Despite his heinous history, the U.S. granted Hilger asylum after the war, Simpson says, because of his “work in Germany’s political warfare program, along with his great expertise in Soviet affairs. For the next several years, Hilger shuttled back and forth between the United States and Germany under the sponsorship of the U.S. State Department.”

Hilger, who died in Munich in 1965, had an acknowledged influence on U.S. policy toward Germany and the Soviet Union.

Simpson said Hilger’s case was just one of many he uncovered and was troubled by: “What I found the most disturbing about all this is the success of denial--the extent to which we could ignore what we were doing and to continue the policy through . . . an intentional obfuscation of what was happening. . . .”

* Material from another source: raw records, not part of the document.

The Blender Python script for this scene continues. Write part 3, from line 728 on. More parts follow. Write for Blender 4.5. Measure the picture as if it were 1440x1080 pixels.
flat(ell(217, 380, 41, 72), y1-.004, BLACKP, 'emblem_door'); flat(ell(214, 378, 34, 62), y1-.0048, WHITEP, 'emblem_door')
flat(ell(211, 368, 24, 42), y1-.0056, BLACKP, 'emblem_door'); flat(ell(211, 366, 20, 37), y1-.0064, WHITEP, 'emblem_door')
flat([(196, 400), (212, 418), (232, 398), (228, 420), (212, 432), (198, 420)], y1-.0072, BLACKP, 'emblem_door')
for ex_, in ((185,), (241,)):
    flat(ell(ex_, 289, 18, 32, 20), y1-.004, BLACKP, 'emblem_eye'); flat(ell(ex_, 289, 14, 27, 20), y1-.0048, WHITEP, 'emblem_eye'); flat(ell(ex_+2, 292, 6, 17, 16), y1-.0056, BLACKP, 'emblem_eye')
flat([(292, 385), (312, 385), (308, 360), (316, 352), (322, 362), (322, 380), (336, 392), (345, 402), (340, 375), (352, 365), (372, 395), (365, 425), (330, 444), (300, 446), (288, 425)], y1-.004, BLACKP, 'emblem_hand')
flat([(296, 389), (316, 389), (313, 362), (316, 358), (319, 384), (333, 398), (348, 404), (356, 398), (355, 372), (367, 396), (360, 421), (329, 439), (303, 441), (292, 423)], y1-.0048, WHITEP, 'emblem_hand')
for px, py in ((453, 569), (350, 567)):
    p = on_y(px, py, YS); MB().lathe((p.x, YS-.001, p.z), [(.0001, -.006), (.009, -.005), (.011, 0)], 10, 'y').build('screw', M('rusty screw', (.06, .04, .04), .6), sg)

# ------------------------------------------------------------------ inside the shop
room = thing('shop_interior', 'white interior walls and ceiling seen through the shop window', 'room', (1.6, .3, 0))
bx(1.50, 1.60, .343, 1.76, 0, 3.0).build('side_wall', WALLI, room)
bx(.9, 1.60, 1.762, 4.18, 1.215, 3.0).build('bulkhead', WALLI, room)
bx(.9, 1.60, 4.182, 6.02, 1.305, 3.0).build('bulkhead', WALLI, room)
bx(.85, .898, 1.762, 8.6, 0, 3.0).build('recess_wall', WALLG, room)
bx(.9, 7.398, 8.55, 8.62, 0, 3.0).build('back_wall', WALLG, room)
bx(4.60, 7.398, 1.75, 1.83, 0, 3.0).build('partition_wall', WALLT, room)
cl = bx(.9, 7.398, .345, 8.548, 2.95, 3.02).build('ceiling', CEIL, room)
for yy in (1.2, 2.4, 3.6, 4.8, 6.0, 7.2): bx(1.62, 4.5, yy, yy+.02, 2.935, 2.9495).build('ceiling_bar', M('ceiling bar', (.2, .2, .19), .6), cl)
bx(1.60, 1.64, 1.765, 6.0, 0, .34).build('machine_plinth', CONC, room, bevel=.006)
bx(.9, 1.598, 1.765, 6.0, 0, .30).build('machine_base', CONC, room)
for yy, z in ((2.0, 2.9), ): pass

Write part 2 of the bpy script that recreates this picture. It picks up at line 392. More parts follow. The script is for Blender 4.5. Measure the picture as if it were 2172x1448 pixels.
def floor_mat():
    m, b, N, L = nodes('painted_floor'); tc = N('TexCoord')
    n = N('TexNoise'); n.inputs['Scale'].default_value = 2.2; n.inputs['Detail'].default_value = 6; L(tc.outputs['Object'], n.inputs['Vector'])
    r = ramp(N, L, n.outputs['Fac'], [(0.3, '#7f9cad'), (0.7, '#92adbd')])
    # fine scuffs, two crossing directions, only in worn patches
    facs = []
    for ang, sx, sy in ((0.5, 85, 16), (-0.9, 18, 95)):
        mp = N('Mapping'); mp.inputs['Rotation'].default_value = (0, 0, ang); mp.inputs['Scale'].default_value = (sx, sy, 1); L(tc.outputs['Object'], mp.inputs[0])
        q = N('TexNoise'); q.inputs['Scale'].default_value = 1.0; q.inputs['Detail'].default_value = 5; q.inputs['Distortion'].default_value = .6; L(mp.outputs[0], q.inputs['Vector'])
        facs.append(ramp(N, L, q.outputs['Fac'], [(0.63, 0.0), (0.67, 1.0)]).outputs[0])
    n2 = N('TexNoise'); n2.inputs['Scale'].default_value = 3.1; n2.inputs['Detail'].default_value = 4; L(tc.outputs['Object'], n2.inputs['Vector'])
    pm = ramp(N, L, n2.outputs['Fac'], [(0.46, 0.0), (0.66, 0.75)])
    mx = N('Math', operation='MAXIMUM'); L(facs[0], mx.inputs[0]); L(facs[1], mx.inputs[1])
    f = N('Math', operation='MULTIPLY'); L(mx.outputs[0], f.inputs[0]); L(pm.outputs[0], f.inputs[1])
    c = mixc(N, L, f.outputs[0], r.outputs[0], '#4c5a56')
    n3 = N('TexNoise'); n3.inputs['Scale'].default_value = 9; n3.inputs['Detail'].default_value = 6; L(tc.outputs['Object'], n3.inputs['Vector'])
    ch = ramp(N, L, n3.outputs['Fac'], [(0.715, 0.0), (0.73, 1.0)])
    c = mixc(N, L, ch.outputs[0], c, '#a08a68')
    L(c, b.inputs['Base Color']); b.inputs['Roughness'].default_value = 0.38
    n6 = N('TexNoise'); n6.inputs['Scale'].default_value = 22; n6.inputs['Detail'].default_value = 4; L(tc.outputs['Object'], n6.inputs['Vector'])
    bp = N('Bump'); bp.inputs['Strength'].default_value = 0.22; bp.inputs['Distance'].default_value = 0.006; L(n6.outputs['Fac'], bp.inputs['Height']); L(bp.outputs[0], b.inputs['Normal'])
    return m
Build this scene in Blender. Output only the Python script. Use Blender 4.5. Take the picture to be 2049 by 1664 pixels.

Worse things happened as a result of the U.S. employment of Nazis, said Abraham H. Foxman, national director of the Anti-Defamation League of B’nai B’rith, who requested the inquiry that prompted the recent Justice Department report.

America’s hiring of Nazis was “totally immoral, reprehensible and indefensible,” he said, adding, “There is no justification whatsoever for the U.S. government, after fighting a war for justice, freedom and democracy, to recruit experts in torture, murder, brutality. . . . Only a perverted sense of the national interest could bring people to recruit individuals of this nature.”